Some thoughts immediately after attendance at TEDxSkoll in Oxford on 7th April.
Wonderful new website of the day http://www.dailyoverview.com/ and @doverview – go look!
Food for thought of a digital variety: understanding that some of the standardised algorithms for face recognition simply don’t recognise black faces because they were omitted from the training set – giving rise to the Algorithmic Justice League and the notion of the “coded gaze” – an allusion to the notion of the male gaze in art, I assume. More here: http://www.ajlunited.org/the-coded-gaze
The notion of the power of the citizen witness in a world of a video camera in every pocket.

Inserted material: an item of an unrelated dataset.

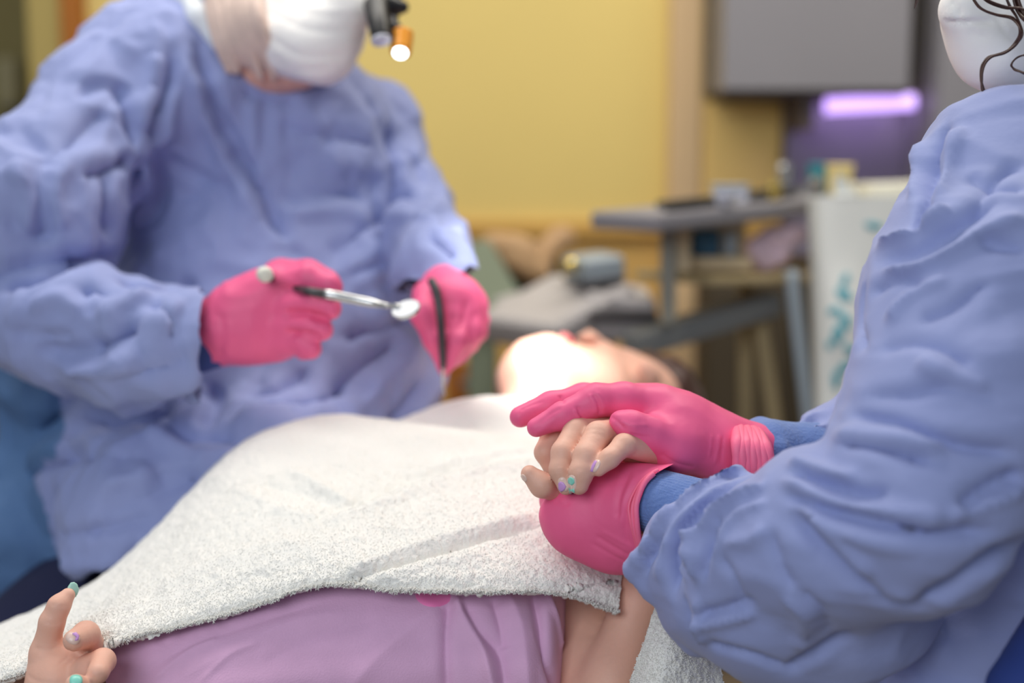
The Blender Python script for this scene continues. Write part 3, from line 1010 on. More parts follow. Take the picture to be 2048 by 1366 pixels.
# shirt
rows = [
    [(120, 1240, 1.16), (240, 1215, 1.14), (400, 1175, 1.13), (560, 1135, 1.13), (720, 1115, 1.13), (860, 1115, 1.135), (980, 1120, 1.14), (1060, 1130, 1.145), (1110, 1140, 1.15), (1150, 1150, 1.20)],
    [(130, 1290, 1.09), (240, 1262, 1.08), (400, 1215, 1.08), (560, 1180, 1.08), (720, 1160, 1.085), (860, 1165, 1.09), (980, 1170, 1.095), (1060, 1175, 1.10), (1110, 1180, 1.11), (1146, 1190, 1.17)],
    [(190, 1330, 1.06), (280, 1305, 1.055), (420, 1265, 1.055), (570, 1235, 1.06), (725, 1220, 1.065), (865, 1215, 1.07), (985, 1218, 1.075), (1062, 1220, 1.08), (1110, 1225, 1.09), (1143, 1230, 1.16)],
    [(215, 1375, 1.05), (300, 1360, 1.045), (440, 1335, 1.04), (585, 1315, 1.045), (735, 1300, 1.05), (870, 1290, 1.055), (990, 1288, 1.06), (1066, 1285, 1.065), (1112, 1290, 1.08), (1140, 1300, 1.15)],
    [(215, 1450, 1.06), (305, 1430, 1.045), (450, 1410, 1.035), (595, 1395, 1.04), (745, 1385, 1.045), (875, 1375, 1.05), (995, 1370, 1.05), (1070, 1368, 1.055), (1112, 1370, 1.075), (1140, 1375, 1.15)],
    [(215, 1560, 1.10), (310, 1560, 1.08), (460, 1550, 1.07), (600, 1540, 1.07), (750, 1530, 1.07), (880, 1520, 1.07), (1000, 1500, 1.07), (1075, 1490, 1.08), (1115, 1480, 1.09), (1145, 1480, 1.16)],
]
nu, nv = 300, 130
v, fc, uu, vv_ = grid_surface(rows, nu, nv)
if normals(v, fc)[nu * 60 + 150] @ FWD > 0: fc = fc[:, ::-1]
v = strokes(v, fc, [
    ([(900, 1180), (925, 1230), (960, 1290), (985, 1366), (1000, 1420)], 15, 7), ([(900, 1190), (893, 1260), (893, 1330), (895, 1400)], 12, -6),
    ([(925, 1200), (955, 1260), (1000, 1310), (1010, 1400)], 13, -6), ([(1010, 1180), (1040, 1250), (1050, 1320), (1055, 1400)], 20, 5),
    ([(1065, 1180), (1080, 1250), (1092, 1320), (1120, 1400)], 12, -6), ([(1090, 1180), (1112, 1240), (1122, 1300)], 8, 3), ([(985, 1195), (1000, 1250), (1008, 1300)], 12, -4),
    ([(880, 1210), (830, 1250), (760, 1310), (690, 1390)], 20, 2.2), ([(700, 1225), (600, 1240), (480, 1290), (330, 1380)], 18, 1.6), ([(650, 1205), (500, 1250), (360, 1300), (260, 1370)], 10, -1.2),
    ([(760, 1235), (640, 1270), (520, 1330)], 16, -1.4), ([(300, 1290), (420, 1252), (560, 1215)], 8, 1.2), ([(300, 1366), (380, 1300), (440, 1275)], 8, 1.4), ([(400, 1366), (460, 1310), (520, 1285)], 7, 1.3),
])
v = cloth_noise(v, fc, 0.0012, 22, 31, (.4, 1, 1))
st = bvh(v, fc)
v2, f2 = thicken(v, fc, nu, nv, 0.0015)
link('shirt', from_np('shirt', v2, f2), M['shirt'], pat)
patch('shirt_print', st, oval(866, 1190, 37, 25, 5, 22), M['print'], pat, 0.0007, label='bright pink printed spot')

# ------------------------------------------------------------------ the towel over the patient
rows = [
    [(-150, 1420, 1.02), (60, 1345, 1.03), (200, 1296, 1.04), (330, 1263, 1.045), (480, 1224, 1.05), (640, 1174, 1.055), (800, 1183, 1.055), (960, 1190, 1.055), (1110, 1190, 1.062), (1235, 1228, 1.075)],
    [(-150, 1400, 1.03), (60, 1325, 1.035), (200, 1278, 1.045), (330, 1240, 1.05), (480, 1196, 1.055), (640, 1148, 1.06), (800, 1150, 1.06), (960, 1150, 1.065), (1110, 1150, 1.07), (1240, 1180, 1.085)],
    [(-150, 1370, 1.06), (60, 1300, 1.065), (200, 1245, 1.07), (330, 1198, 1.075), (480, 1145, 1.08), (640, 1100, 1.085), (800, 1095, 1.09), (960, 1085, 1.095), (1110, 1080, 1.105), (1245, 1110, 1.12)],
    [(-150, 1345, 1.10), (60, 1275, 1.11), (200, 1212, 1.115), (330, 1145, 1.12), (480, 1075, 1.13), (640, 1035, 1.135), (800, 1020, 1.14), (960, 1005, 1.145), (1110, 995, 1.155), (1250, 1020, 1.17)],
    [(-150, 1325, 1.15), (60, 1250, 1.16), (200, 1182, 1.17), (330, 1090, 1.18), (480, 985, 1.20), (640, 950, 1.21), (800, 945, 1.215), (960, 940, 1.215), (1110, 930, 1.22), (1250, 950, 1.23)],
    [(-150, 1312, 1.19), (60, 1232, 1.20), (200, 1160, 1.22), (330, 1050, 1.24), (480, 908, 1.27), (640, 868, 1.285), (800, 872, 1.29), (960, 890, 1.28), (1110, 905, 1.275), (1250, 920, 1.28)],
    [(-150, 1306, 1.22), (60, 1226, 1.24), (200, 1153, 1.26), (330, 1040, 1.29), (480, 893, 1.32), (640, 835, 1.34), (800, 846, 1.345), (960, 868, 1.33), (1110, 890, 1.32), (1250, 905, 1.32)],
    [(-150, 1312, 1.25), (60, 1236, 1.27), (200, 1166, 1.29), (330, 1052, 1.33), (480, 905, 1.37), (640, 843, 1.39), (800, 850, 1.39), (960, 866, 1.37), (1110, 885, 1.36), (1250, 895, 1.36)],
    [(-150, 1330, 1.28), (60, 1262, 1.30), (200, 1195, 1.32), (330, 1090, 1.36), (480, 950, 1.41), (640, 875, 1.43), (800, 842, 1.42), (900, 812, 1.41), (1020, 800, 1.42), (1150, 830, 1.44)],
    [(-150, 1360, 1.30), (60, 1300, 1.32), (200, 1240, 1.34), (330, 1150, 1.38), (480, 1010, 1.43), (640, 915, 1.45), (790, 850, 1.46), (900, 804, 1.46), (1010, 793, 1.47), (1120, 815, 1.48)],
    [(-150, 1400, 1.31), (60, 1350, 1.33), (200, 1300, 1.35), (330, 1220, 1.39), (480, 1080, 1.44), (640, 970, 1.46), (780, 890, 1.49), (890, 830, 1.50), (990, 815, 1.51), (1080, 835, 1.51)],
]
nu, nv = 620, 330
v, fc, uu, vv_ = grid_surface(rows, nu, nv)
if normals(v, fc)[nu * 120 + 300] @ FWD > 0: fc = fc[:, ::-1]
v = strokes(v, fc, [
    ([(694, 1166), (740, 1148), (820, 1122), (900, 1098), (990, 1072), (1090, 1050)], 9, -7),
    ([(690, 1148), (740, 1130), (820, 1102), (900, 1077), (990, 1052), (1090, 1030)], 15, 5),
    ([(660, 1030), (760, 985), (850, 950), (950, 925), (1080, 905)], 22, -6), ([(640, 1050), (760, 1012), (860, 978), (960, 950), (1090, 930)], 22, 5),
    ([(830, 950), (900, 925), (980, 910), (1075, 900)], 10, 3),
    ([(520, 965), (600, 985), (680, 1010)], 26, -5), ([(580, 940), (660, 985), (700, 1005)], 14, 4), ([(470, 980), (560, 1020), (640, 1035)], 20, 3),
    ([(1120, 1180), (1180, 1172), (1240, 1165)], 6, -3), ([(60, 1300), (160, 1255), (300, 1200)], 14, 3), ([(40, 1320), (180, 1268), (330, 1218)], 10, -3),
    ([(300, 1190), (480, 1110), (640, 1080)], 24, 3), ([(330, 1225), (500, 1160), (640, 1120)], 16, -2),
    ([(730, 1165), (860, 1130), (980, 1110)], 16, 2)])
v = cloth_noise(v, fc, 0.0035, 9, 41, (.5, 1, 1))
N0 = normals(v, fc)
near = np.clip((0.75 - vv_) * 4, 0.3, 1)
v = v + N0 * ((vnoise(v * 300, 5) - .5) * 0.0016 * near + (vnoise(v * 620, 6) - .5) * 0.0008 * near + (vnoise(v * 120, 8) - .5) * 0.0016)[:, None]
towel_v, towel_f, towel_uv = v, fc, (uu, vv_)
v2, f2 = thicken(v, fc, nu, nv, 0.004)
tw = link('towel', from_np('towel', v2, f2), M['towel'])
tag(tw, 'thick white terry towel draped over the patient lilac shirt', 'towel')


def pile(v, fc, mask, count, length, rad, m, parent, seed):
    """loops of terry standing on a surface, as thin tapered tufts"""
    r = np.random.default_rng(seed)
    N = normals(v, fc)
    idx = np.where(mask)[0]
    pick = r.choice(idx, size=count)
    q = fc[pick]
    w = r.dirichlet((1, 1, 1, 1), size=count)
    p = (v[q] * w[:, :, None]).sum(1)
    n = N[q[:, 0]]
    t = np.cross(n, r.normal(size=(count, 3))); t /= np.linalg.norm(t, axis=1)[:, None] + 1e-9
    b = np.cross(n, t)
    d = n + t * r.uniform(-.7, .7, (count, 1)) + b * r.uniform(-.5, .5, (count, 1)); d /= np.linalg.norm(d, axis=1)[:, None]
    L = length * r.uniform(.6, 1.2, (count, 1))
    base = [p - n * 0.0006 + rad * (math.cos(a) * t + math.sin(a) * b) for a in (0, 2.094, 4.189)]
    mid = [p + d * L * .7 + n * L * .1 + rad * 0.9 * (math.cos(a) * t + math.sin(a) * b) for a in (0, 2.094, 4.189)]
    top = p + d * L + t * L * .25
    Vt = np.concatenate(base + mid + [top])
    i = np.arange(count)
    k = lambda j: i + j * count
    F4 = [np.stack([k(a), k(c), k(c + 3), k(a + 3)], 1) for a, c in ((0, 1), (1, 2), (2, 0))]
    F3 = [np.stack([k(a + 3), k(c + 3), k(6), k(6)], 1) for a, c in ((0, 1), (1, 2), (2, 0))]
    tri = np.concatenate([np.concatenate([x[:, [0, 1, 2]], x[:, [0, 2, 3]]]) for x in F4] + [x[:, :3] for x in F3])
    o = link('pile', from_np('pile', Vt, tri), m, parent)
    o['kind'] = 'stuff'
    return o


fcen = vv_[fc[:, 0]]
prob = (fcen < 0.42)
pile(v, fc, prob, 24000, 0.0008, 0.00045, M['towel'], tw, 3)
edge = (fcen < 0.012)
o = pile(v, fc, edge, 4200, 0.0042, 0.0005, M['towel'], tw, 4)

# the towel under the held arm, on the arm rest
rows = [[(1345, 1150, 1.10), (1400, 1150, 1.12), (1460, 1170, 1.14)],
        [(1318, 1195, 1.06), (1380, 1195, 1.06), (1460, 1210, 1.10)],
        [(1290, 1280, 1.04), (1350, 1285, 1.025), (1440, 1290, 1.06)],
        [(1268, 1345, 1.04), (1330, 1350, 1.015), (1444, 1350, 1.05)],
        [(1245, 1420, 1.05), (1310, 1430, 1.015), (1455, 1430, 1.05)],
        [(1235, 1520, 1.07), (1310, 1540, 1.03), (1460, 1540, 1.06)]]
nu, nv = 150, 180
v, fc, uu, vv_ = grid_surface(rows, nu, nv)
if normals(v, fc)[nu * 90 + 70] @ FWD > 0: fc = fc[:, ::-1]
v = cloth_noise(v, fc, 0.003, 16, 51)
N0 = normals(v, fc)
v = v + N0 * ((vnoise(v * 300, 5) - .5) * 0.0020 + (vnoise(v * 620, 6) - .5) * 0.0010)[:, None]
v2, f2 = thicken(v, fc, nu, nv, 0.005)
tw2 = link('folded_towel', from_np('folded_towel', v2, f2), M['towel'])
tag(tw2, 'white terry towel hanging beneath the assistant blue sleeve beside the bare forearm', 'towel')
pile(v, fc, np.ones(len(fc), bool), 6000, 0.0012, 0.00045, M['towel'], tw2, 9)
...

Amazing stuff at http://www.witness.org.
The interesting statement by a psychologist that when people were shown footage of protesters and told that they were campaigning against a cause that the people in question support, that they are reputed as showing more violence than identical footage shown to a control group with no attribution of the protestors’ motives. For example liberals told that the protesters were anti-abortion reported them as being more violent than neutral observers.
It was great to hear from the truly extra-ordinary Dr Agnes Binagwaho who has done an enormous amount to rebuild Rwanda – and to build scientific and objective truth into public health and decision-making. A special human.
Hearing Deborah Lipstadt – the woman who David Irving accused of libel for calling him a holocaust denier and who had to fight it out in the courts, but to a very high standard proving him wrong and eviscerating denier arguments, showing how lies become filtered by being opinions and then into the domain of alt-facts. A privilege to be in the same room as her, and she gave a wonderfully impassioned call to the defence of truth. “We must do it now, later will be too late”.
A speaker (anonymised) from the civilian defence volunteers in Syria known as “the white helmets”. I knew they were a thing but I had no idea how organised and well trained and equipped they were, or frankly how powerful a political force they can be if and when they want to. The “I suddenly got something in my eye” moment was when the speaker finished by saying that before the war, the young children in the streets played soldiers. They now play White Helmets.